Return, unaltered, every line from the beginning of the material below up to and including the one with "sc.camera = cam".
────────────────
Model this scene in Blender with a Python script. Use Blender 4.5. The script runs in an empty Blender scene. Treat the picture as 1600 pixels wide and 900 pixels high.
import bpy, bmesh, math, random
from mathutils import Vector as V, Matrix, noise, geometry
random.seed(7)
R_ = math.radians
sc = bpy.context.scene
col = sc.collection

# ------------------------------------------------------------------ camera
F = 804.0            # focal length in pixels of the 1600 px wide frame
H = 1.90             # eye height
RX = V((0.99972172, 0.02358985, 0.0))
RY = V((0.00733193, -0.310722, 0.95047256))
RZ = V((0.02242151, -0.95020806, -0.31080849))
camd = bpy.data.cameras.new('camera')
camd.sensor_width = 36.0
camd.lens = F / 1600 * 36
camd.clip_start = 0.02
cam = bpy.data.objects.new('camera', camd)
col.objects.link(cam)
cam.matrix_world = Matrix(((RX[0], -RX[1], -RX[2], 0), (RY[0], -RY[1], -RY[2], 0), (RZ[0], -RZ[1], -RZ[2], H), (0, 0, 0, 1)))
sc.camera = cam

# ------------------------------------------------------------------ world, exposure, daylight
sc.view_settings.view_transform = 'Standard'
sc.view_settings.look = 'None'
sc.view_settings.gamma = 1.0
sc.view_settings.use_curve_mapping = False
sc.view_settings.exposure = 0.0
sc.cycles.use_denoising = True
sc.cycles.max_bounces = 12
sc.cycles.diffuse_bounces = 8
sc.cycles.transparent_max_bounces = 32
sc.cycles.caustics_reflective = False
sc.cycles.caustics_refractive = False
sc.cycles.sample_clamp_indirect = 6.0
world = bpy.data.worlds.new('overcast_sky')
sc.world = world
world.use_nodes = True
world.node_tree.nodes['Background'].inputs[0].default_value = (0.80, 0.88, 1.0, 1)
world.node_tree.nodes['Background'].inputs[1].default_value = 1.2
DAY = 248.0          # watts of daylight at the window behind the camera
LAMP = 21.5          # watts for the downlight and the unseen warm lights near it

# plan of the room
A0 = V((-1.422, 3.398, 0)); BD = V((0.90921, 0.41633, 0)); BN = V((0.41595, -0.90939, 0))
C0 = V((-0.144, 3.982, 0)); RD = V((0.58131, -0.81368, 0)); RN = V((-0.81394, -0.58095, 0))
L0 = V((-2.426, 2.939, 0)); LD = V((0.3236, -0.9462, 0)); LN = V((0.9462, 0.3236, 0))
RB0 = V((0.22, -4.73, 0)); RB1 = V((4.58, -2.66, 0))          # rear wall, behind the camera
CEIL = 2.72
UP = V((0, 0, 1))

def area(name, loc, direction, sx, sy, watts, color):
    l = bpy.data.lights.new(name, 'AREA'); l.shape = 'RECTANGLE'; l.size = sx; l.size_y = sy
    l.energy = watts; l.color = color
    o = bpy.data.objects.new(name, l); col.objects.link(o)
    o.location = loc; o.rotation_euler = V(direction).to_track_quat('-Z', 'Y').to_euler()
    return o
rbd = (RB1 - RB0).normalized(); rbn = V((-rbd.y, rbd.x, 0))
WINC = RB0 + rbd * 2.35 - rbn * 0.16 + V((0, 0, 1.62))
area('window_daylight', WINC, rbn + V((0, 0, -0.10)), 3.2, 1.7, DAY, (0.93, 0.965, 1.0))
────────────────
### FULL ANSWER
Model this scene in Blender with a Python script. Use Blender 4.5. The script runs in an empty Blender scene. Treat the picture as 1600 pixels wide and 900 pixels high.
import bpy, bmesh, math, random
from mathutils import Vector as V, Matrix, noise, geometry
random.seed(7)
R_ = math.radians
sc = bpy.context.scene
col = sc.collection

# ------------------------------------------------------------------ camera
F = 804.0            # focal length in pixels of the 1600 px wide frame
H = 1.90             # eye height
RX = V((0.99972172, 0.02358985, 0.0))
RY = V((0.00733193, -0.310722, 0.95047256))
RZ = V((0.02242151, -0.95020806, -0.31080849))
camd = bpy.data.cameras.new('camera')
camd.sensor_width = 36.0
camd.lens = F / 1600 * 36
camd.clip_start = 0.02
cam = bpy.data.objects.new('camera', camd)
col.objects.link(cam)
cam.matrix_world = Matrix(((RX[0], -RX[1], -RX[2], 0), (RY[0], -RY[1], -RY[2], 0), (RZ[0], -RZ[1], -RZ[2], H), (0, 0, 0, 1)))
sc.camera = cam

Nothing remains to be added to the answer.